Below are entries. Pull out all lines containing "this".

MATERIALS PROVIDED »
========================
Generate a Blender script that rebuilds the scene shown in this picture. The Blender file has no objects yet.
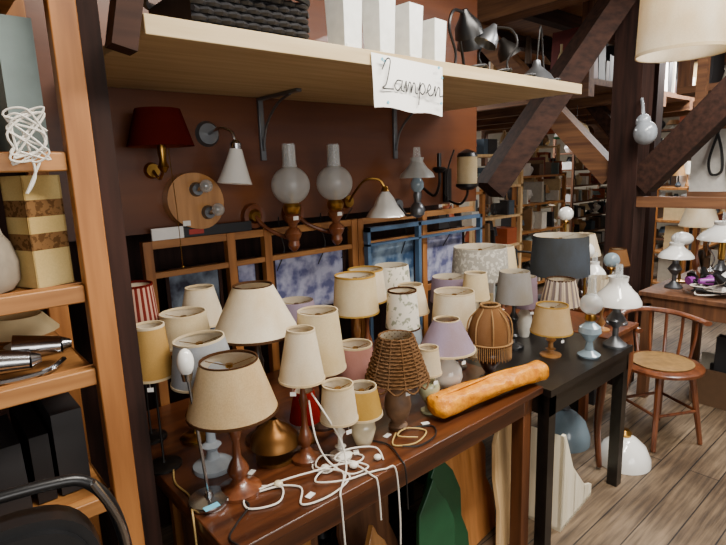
========================
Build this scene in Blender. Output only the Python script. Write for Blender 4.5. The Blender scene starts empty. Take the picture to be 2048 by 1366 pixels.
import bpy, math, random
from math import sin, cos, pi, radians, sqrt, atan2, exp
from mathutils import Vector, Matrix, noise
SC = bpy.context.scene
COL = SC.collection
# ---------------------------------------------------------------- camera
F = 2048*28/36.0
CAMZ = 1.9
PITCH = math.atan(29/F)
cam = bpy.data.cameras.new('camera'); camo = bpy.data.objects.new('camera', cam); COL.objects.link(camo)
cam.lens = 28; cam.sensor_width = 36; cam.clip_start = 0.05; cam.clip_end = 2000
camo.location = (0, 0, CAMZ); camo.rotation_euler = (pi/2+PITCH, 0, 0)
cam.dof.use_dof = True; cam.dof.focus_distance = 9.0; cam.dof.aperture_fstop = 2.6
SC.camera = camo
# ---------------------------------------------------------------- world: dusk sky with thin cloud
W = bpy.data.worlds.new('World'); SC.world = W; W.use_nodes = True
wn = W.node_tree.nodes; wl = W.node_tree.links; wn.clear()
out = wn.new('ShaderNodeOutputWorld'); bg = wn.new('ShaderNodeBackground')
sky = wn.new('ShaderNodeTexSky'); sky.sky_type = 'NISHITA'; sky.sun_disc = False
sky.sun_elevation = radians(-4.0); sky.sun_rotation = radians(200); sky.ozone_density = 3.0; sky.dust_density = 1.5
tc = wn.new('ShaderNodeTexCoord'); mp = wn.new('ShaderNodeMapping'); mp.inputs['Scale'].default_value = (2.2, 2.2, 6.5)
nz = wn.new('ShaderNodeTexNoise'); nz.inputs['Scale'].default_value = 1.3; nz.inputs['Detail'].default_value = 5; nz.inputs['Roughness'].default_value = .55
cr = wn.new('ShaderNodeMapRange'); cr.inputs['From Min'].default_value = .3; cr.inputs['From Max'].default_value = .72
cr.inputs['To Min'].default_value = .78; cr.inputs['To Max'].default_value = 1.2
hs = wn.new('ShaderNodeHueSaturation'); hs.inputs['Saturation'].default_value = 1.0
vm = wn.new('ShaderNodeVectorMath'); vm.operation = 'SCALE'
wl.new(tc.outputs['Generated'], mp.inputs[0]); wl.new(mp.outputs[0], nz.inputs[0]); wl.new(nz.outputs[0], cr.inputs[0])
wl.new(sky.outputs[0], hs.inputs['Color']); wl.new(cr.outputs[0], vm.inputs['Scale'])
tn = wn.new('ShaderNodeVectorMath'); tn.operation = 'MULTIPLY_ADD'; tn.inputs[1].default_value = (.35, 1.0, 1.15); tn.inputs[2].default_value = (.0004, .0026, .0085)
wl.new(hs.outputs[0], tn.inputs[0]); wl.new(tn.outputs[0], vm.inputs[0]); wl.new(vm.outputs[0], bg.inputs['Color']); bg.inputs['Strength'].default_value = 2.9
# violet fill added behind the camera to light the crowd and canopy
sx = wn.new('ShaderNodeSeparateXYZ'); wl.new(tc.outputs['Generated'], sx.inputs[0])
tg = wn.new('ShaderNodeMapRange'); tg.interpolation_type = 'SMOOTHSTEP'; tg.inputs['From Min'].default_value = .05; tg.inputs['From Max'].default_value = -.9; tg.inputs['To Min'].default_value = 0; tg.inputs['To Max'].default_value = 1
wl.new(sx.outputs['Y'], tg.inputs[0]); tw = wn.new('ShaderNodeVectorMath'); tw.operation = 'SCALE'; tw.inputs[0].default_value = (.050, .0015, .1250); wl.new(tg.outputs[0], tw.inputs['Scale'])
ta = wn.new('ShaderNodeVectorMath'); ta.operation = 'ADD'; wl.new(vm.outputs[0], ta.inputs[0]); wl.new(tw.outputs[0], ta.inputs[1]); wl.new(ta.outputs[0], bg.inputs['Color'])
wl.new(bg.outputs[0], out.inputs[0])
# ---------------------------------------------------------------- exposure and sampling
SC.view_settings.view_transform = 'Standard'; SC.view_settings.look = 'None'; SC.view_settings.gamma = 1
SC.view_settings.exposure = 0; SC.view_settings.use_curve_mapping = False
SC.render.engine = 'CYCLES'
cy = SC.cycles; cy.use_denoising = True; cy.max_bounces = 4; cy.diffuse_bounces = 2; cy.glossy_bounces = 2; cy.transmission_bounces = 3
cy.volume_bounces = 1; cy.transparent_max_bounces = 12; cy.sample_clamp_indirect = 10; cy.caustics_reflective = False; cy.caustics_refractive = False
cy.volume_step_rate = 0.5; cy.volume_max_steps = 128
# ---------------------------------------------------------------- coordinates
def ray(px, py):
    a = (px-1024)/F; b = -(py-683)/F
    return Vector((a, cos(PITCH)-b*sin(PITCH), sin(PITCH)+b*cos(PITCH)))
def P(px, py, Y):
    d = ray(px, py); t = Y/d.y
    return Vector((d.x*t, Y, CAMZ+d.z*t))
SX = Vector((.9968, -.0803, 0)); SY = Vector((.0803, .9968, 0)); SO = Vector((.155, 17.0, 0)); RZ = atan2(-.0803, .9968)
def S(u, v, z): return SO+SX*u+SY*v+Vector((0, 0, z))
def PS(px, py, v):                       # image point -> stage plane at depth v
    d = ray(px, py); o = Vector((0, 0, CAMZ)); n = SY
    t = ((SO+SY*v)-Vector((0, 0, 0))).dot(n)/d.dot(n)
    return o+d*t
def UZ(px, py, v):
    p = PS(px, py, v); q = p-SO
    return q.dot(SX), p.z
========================
EXERCISE SOLUTION »
Generate a Blender script that rebuilds the scene shown in this picture. The Blender file has no objects yet.
Build this scene in Blender. Output only the Python script. Write for Blender 4.5. The Blender scene starts empty. Take the picture to be 2048 by 1366 pixels.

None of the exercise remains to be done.